As with my move from Canada, I started my packing this time with the best of intentions: there was the carry-on with extra socks, undies, and my laptop, phone, chargers, etc – that was for the night before flying and the night after. Then, for my first 10 days staying at my sister’s in Georgetown, I would fill the smallest wheelie-case. For the next few weeks in London before moving into my house, would be the large green hard-sided case, with parka, winter boots, etc. Then in the massive case I refer to as ‘the Dead-Body Bag’ — (honestly, I could fit a small to medium-sized corpse in that one), was everything else: summer clothes, souvenirs, more shoes, my spring coats, and so on. That was the plan.
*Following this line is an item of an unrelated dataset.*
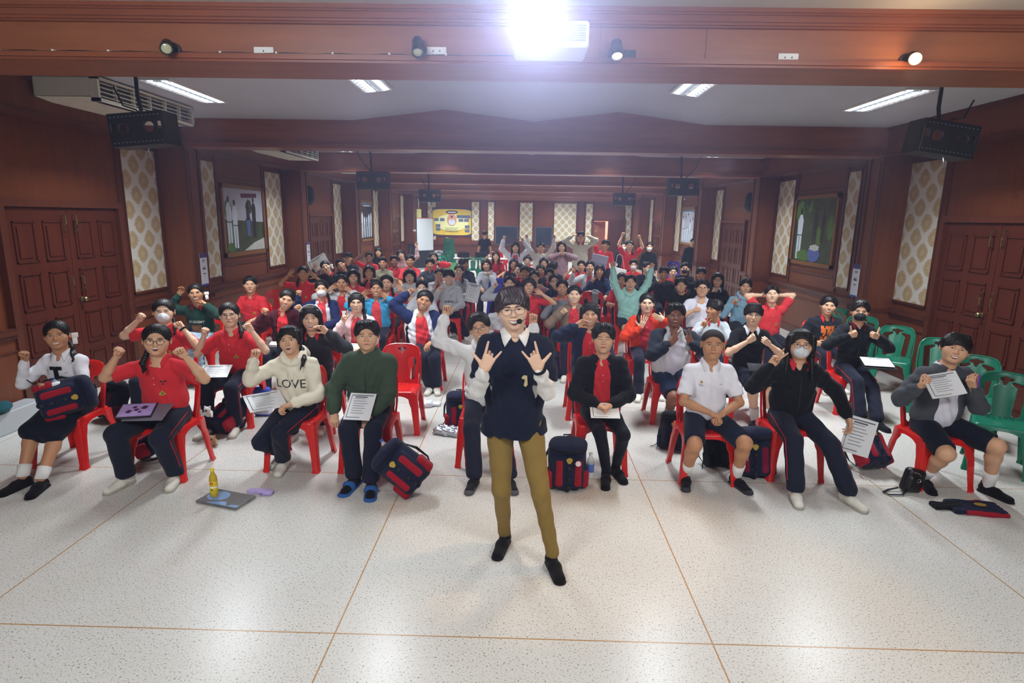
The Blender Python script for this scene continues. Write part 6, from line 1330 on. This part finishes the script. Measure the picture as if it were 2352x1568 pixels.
hand8 = P_['A8'].arms[1][1]; sheet(hand8 + np.array((.09, -.03, -.16)), fr3((1, -.1, -.25), (-.1, -1, .2)), .25, .32, 'stapled printed sheets hanging from the hand of the masked girl in black', curl=.03)
hl = P_['A9'].arms[-1][1]; sheet(hl + np.array((.13, -.07, .04)), fr3((1, .1, .15), (0, -.75, .6)), .28, .20, 'open booklet held by the smiling boy in grey hoodie', th=.012, curl=.05, name='booklet', cat='booklet')
hr = P_['A9'].arms[1][1]; g = G(); g.tube([(0, 0, -.05), (0, 0, .05), (0, 0, .065)], [.006, .0065, .003], n=8); o = g.obj('highlighter_pen', mat('pen_purple', '6b35b8', .4)); o.location = hr + np.array((-.015, -.07, .07)); o.rotation_euler = (.2, -.2, 0); tag(o, 'purple highlighter pen in the hand of the smiling boy', 'pen')
p = aty(731, 604, 12.25); sheet(p, fr3((.85, 0, .5), (0, -1, .2)), .42, .26, 'white printed papers held up behind the leaning girl by the left wall', group=None)
p = aty(1086, 672, 10.4); sheet(p, fr3((.95, 0, -.2), (0, -1, .3)), .24, .34, 'white answer sheet held up beside the lettered grey hoodie')
def front(px, py, Y, sz, dz=0): return aty(px, py, Y)
# bags on the floor: pixel of the base centre
p = atz(965, 1150, 0); backpack((p[0], p[1] + .10, .10), .3, R=roty(-.85) @ rotx(-.30), s=.98, label='navy and red backpack tipped over beside the boy in green fleece')
bottle((p[0] - .24, p[1] + .17, .26), 'clear water bottle with blue cap poking out of the tipped backpack', cap='3c5cc0', R=roty(-.5), h=.2)
p = atz(1303, 1132, 0); BPU = backpack((p[0], p[1] + .12, 0.0), .05, s=1.0, label='navy and red backpack standing upright left of the boy in black jacket')
bottle((p[0] + .19, p[1] + .10, .10), 'clear water bottle in the side pocket of the upright backpack', cap='e8e8ee')
g = G(); g.lathe([(0, 0), (.022, 0), (.022, .004), (0, .005)], n=24); o = g.obj('keyring_badge', mat('badge_white', 'e9dfe2', .4, .2, 60)); o.rotation_euler = (math.pi / 2, 0, 0); o.location = (p[0] + .075, p[1] + .12 - .155, .27); tag(o, 'round white badge hanging on the upright backpack', 'badge')
p = atz(1745, 1105, 0); backpack((p[0], p[1] + .12, 0.0), -.25, R=rotx(-.12) @ roty(-.1), s=1.0, label='navy and maroon backpack with white letters between the shaved boy and the masked girl', mark='M', panel=fab('7c1a38'))
p = atz(2035, 1105, 0); backpack((p[0], p[1] + .16, 0.06), .35, R=rotx(-.75) @ roty(.12), s=.95, label='navy and red backpack lying on its back behind the masked girl in black', strapside=-1)
p = atz(315, 1085, 0); backpack((p[0] - .12, p[1] + .22, .10), -1.3, R=rotx(-1.1), s=.85, label='dark red and navy backpack lying under the chair of the girl with big glasses')
p = atz(478, 1012, 0); BPP = backpack((p[0], p[1] + .12, .08), -.3, R=rotx(-1.15), s=.92, label='navy backpack with plush toys lying behind the front row', strapside=1)
p2 = (p[0], p[1], .26)
def plush(loc, label, c1, s=1.0):
    b = B(); b.el((0, 0, .035), (.04, .035, .035)); b.el((.0, -.02, .08), (.032, .03, .028), k=.01)
    for sx in (-1, 1): b.el((sx * .024, -.015, .104), (.011, .008, .013), k=.005); b.rc((sx * .03, -.02, .04), (sx * .05, -.04, .02), .013, k=.008)
    b.el((0, -.048, .074), (.010, .008, .007), k=.003, lab=1)
    for sx in (-1, 1): b.el((sx * .012, -.046, .088), (.004, .003, .004), k=.0, lab=1)
    g = b.bake(.0045); q = G(); q.addG(g, M4(np.eye(3) * s)); o = q.obj('plush_toy', [mat('plush_' + c1, c1, .95, bump=.5, bscale=200, sheen=.3), mat('plush_dark', '2a2020', .6)], None, True, None); o.location = [float(v) for v in loc]; tag(o, label, 'plush toy'); return o
plush((p2[0] + .02, p2[1] + .02, .24), 'white plush toy clipped on the lying backpack, middle one', 'eae6e0'); plush((p2[0] + .12, p2[1] - .12, .01), 'brown and cream plush toy hanging lowest on the lying backpack', 'b08a66', .9); plush((p2[0] - .10, p2[1] + .06, .24), 'grey beige plush toy nearest the chair leg', 'b9aea0', .9)
A1p = P_['A1'].pel; backpack((A1p[0] - .03, A1p[1] - .34, .60), .25, R=roty(1.35) @ rotx(-.35), s=.95, label='navy and red school backpack lying on the lap of the girl in white blouse')
bottle((A1p[0] + .15, A1p[1] - .26, .66), 'small water bottle with dark blue cap in the lap bag', cap='2c3c9c', h=.17, R=roty(-.5))
p = atz(1052, 990, 0); backpack((p[0], p[1] + .15, 0), .2, s=.9, label='navy and red backpack standing behind the presenter', R=np.eye(3))
p = atz(1545, 1045, 0); backpack((p[0] + .03, p[1] + .15, 0), -.3, s=.85, label='black backpack on the floor left of the shaved boy, strap trailing', body=BLKF, panel=NAVY, R=rotx(-.3))
p = atz(1672, 1095, 0); backpack((p[0], p[1] + .25, 0), .4, s=.85, label='black backpack under the chair of the shaved boy', body=BLKF, panel=BLKF, R=rotx(-.2))
p = atz(232, 975, 0); backpack((p[0], p[1] + .12, 0.02), -.4, s=.95, label='dark navy backpack on the floor left of the masked girl in red', body=fab('1b1f30'), panel=fab('4a1420'), R=rotx(-.4))
p = atz(1290, 870, 0); backpack((p[0], p[1] + .1, 0), .1, s=.85, label='navy backpack with crest farther back, centre right aisle', panel=NAVY)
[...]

But exactly as it worked out in Canada two years earlier, all organizational bets were off once I got right into the packing. By the last day I was shoving pairs of socks in corners and mittens in side pockets; knickers were mingling with hairbrushes, and souvenirs were cavorting with dog dishes. But in the end we got there.
Unfortunately, not all of it got here. Two of my three checked suitcases arrived, but the biggest, the 31kg dead-body bag is nowhere to be found. It has my North American power cables for my PC with accompanying international adapters, my wool scarves and mitts, and my very favourite, relatively new, fancy-schmancy trench coat. Aer Lingus assures me they are on the hunt for it, but why oh why didn’t I buy the airtags when I researched them this past summer? Idiot.
Fingers crossed that Hermes (Greek god of travellers) and St Anthony of Padua (patron saint of lost items) are smiling down on my poor, forlorn suitcase and will guide the baggage hunters straight to it. So we wait.